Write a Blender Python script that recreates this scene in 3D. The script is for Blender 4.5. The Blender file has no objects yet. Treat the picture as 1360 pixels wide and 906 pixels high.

---

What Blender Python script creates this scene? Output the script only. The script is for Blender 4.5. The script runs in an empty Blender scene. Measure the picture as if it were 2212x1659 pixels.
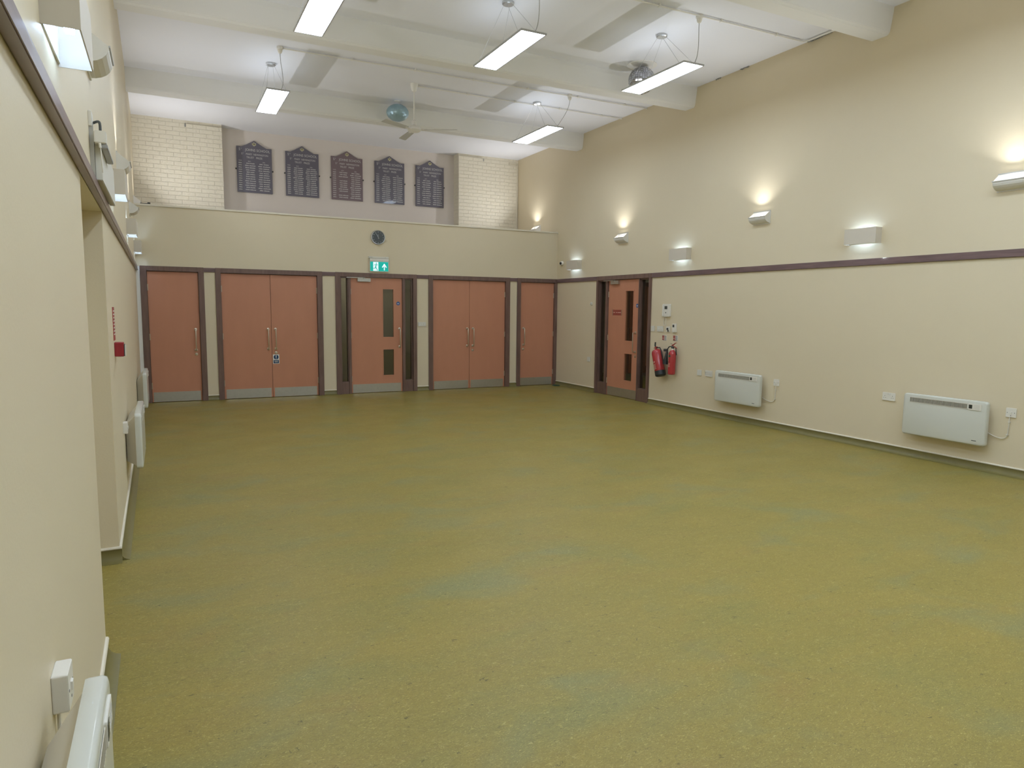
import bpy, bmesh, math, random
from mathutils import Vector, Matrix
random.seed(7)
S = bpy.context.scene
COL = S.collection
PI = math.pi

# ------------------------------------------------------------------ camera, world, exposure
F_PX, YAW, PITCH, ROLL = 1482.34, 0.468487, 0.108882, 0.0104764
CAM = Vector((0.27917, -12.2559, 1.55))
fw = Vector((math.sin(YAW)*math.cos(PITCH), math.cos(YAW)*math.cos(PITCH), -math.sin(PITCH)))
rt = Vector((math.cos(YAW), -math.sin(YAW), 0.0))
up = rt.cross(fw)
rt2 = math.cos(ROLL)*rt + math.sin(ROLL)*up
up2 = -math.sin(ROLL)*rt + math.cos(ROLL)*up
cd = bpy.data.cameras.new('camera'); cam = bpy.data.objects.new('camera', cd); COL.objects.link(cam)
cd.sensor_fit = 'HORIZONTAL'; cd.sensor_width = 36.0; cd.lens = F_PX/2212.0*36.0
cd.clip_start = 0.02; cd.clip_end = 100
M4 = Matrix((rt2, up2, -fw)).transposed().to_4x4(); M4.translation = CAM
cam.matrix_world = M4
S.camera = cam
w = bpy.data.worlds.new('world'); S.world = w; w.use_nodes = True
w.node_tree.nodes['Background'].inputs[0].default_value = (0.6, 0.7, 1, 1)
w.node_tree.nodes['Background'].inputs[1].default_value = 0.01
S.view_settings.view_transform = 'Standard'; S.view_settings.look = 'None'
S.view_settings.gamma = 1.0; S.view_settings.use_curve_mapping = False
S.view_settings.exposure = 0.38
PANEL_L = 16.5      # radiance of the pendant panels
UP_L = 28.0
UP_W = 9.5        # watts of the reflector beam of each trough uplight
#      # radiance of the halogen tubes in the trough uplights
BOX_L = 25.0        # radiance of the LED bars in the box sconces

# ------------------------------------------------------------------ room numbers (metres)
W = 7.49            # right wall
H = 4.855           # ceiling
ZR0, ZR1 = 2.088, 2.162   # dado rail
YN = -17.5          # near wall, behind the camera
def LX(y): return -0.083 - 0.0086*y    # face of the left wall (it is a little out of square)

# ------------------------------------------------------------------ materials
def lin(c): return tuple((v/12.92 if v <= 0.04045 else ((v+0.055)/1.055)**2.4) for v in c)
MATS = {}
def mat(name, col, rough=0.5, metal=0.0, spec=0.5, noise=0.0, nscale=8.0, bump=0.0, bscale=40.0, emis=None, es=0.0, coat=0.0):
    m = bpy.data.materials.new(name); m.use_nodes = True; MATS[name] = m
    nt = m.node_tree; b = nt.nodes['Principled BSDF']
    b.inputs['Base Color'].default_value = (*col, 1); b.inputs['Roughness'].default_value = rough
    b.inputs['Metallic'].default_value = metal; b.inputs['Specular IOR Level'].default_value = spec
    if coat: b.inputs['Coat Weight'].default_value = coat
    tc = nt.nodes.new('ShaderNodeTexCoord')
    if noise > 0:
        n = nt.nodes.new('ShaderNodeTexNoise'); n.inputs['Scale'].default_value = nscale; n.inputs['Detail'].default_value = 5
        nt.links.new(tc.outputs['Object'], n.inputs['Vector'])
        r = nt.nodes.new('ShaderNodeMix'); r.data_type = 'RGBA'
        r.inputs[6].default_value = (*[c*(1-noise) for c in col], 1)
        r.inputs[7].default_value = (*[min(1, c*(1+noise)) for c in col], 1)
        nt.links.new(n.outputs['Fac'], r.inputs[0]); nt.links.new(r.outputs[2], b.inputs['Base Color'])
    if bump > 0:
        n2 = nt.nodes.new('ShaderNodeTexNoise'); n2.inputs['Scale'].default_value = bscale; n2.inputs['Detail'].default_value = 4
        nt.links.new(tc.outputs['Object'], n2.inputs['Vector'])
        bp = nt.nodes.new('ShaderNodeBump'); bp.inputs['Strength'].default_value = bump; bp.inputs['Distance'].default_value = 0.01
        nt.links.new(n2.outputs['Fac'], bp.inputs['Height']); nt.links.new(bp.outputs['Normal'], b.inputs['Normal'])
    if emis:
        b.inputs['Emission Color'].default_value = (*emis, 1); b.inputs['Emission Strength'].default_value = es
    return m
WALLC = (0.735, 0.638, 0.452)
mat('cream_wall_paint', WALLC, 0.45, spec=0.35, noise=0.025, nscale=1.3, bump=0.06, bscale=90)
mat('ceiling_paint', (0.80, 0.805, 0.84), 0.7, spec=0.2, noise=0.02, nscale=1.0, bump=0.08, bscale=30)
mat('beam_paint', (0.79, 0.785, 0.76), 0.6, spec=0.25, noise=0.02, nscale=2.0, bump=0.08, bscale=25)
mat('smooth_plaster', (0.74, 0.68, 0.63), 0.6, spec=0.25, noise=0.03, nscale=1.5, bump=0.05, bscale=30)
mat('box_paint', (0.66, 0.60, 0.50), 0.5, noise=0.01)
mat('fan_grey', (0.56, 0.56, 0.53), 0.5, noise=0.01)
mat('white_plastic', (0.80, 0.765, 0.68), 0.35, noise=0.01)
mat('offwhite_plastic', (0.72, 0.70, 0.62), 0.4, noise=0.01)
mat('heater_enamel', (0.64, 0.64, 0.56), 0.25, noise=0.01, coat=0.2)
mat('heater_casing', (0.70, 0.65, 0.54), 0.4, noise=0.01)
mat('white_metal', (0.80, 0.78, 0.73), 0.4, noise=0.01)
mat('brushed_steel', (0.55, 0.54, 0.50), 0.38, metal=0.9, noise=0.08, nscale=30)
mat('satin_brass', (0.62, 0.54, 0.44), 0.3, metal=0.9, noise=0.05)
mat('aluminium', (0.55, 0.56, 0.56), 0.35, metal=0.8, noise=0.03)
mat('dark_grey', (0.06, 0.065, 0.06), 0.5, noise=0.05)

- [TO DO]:
Every line from the one containing "What Blender Python" through the one containing "PI = math.pi" should be quoted exactly, and no other lines; keep pictures out of the copy.

- [SOLUTION FOR THIS TASK]:
What Blender Python script creates this scene? Output the script only. The script is for Blender 4.5. The script runs in an empty Blender scene. Measure the picture as if it were 2212x1659 pixels.
import bpy, bmesh, math, random
from mathutils import Vector, Matrix
random.seed(7)
S = bpy.context.scene
COL = S.collection
PI = math.pi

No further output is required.